Review: Education Finance and Policy: Special Issue: Rethinking Teacher Retirement Benefit Systems
This 450-page special edition of Education Policy and Finance offers a one-stop shop for the teacher-pension novice and journeyman alike, furnishing timely and comprehensible overviews of our teacher-pension predicament as well as thoughtful empirical analyses of today's muddled pension reality. No stone in this debate is left unturned. Rick Hess and Juliette Squire illustrate the political dynamics perpetuating the ?irresponsible fiscal stewardship? of teacher pension plans and offer political strategies to make such plans more tractable. For those interested in the legal frameworks behind pensions, Amy Monahan outlines the regulations that affect states' ability to reform.

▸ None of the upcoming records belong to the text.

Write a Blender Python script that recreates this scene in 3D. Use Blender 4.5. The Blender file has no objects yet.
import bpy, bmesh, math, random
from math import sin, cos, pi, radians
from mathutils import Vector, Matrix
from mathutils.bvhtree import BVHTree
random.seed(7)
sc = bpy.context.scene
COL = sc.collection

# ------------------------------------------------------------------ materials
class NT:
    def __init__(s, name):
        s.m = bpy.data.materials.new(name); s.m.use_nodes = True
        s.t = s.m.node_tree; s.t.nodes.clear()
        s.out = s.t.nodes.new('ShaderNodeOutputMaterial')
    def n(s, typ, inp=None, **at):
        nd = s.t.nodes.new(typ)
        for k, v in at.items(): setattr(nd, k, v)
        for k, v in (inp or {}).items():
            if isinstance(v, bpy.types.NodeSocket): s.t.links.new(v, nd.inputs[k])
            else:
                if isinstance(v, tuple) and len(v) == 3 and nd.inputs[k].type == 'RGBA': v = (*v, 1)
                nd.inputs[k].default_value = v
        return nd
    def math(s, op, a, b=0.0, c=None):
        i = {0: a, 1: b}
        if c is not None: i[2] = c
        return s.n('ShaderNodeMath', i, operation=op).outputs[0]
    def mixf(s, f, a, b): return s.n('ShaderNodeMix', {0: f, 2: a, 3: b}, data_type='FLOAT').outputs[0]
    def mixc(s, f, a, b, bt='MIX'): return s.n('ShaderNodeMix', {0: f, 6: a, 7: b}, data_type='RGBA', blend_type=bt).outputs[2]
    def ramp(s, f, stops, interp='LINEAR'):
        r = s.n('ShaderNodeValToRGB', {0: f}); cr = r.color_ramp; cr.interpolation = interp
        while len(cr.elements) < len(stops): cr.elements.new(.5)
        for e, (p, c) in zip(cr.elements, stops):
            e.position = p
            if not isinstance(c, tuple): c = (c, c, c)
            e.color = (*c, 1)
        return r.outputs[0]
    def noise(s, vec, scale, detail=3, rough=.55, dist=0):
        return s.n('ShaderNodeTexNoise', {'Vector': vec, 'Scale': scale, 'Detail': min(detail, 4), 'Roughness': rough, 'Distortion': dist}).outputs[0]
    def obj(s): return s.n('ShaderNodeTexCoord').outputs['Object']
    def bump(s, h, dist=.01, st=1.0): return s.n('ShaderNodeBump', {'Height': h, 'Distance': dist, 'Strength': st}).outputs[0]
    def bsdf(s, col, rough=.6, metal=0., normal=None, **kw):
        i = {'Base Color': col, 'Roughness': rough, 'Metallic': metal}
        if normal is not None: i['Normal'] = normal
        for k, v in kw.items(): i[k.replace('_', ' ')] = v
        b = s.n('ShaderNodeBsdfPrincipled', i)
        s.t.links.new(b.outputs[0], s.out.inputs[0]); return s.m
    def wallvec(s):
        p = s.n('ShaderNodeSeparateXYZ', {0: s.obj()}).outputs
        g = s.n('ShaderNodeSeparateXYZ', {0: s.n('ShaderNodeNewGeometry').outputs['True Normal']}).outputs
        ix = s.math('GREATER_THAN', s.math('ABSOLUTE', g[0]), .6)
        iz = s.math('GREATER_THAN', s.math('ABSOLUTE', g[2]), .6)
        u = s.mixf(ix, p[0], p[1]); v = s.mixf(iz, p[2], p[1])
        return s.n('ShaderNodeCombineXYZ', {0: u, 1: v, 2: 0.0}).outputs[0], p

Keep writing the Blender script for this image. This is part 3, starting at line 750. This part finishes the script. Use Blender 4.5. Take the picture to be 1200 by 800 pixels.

And for those curious about the cost of defined benefit-programs on mobile teachers, Robert Costrell and Michael Podgursky offer a sobering analysis. (Splitting a thirty-year teaching career across two states adds up to a net loss of over half of one's cumulative pension wealth.) As fixing teacher pensions becomes an increasingly prominent piece of the education reform puzzle, studying this volume might just serve you well.
Thomas A. Downes and Dan Goldhaber, eds., ?Education Finance and Policy: Special Issue: Rethinking Teacher Retirement Benefit Systems? (Cambridge, MA: MIT Press, Fall 2010, Volume 5, Issue 4).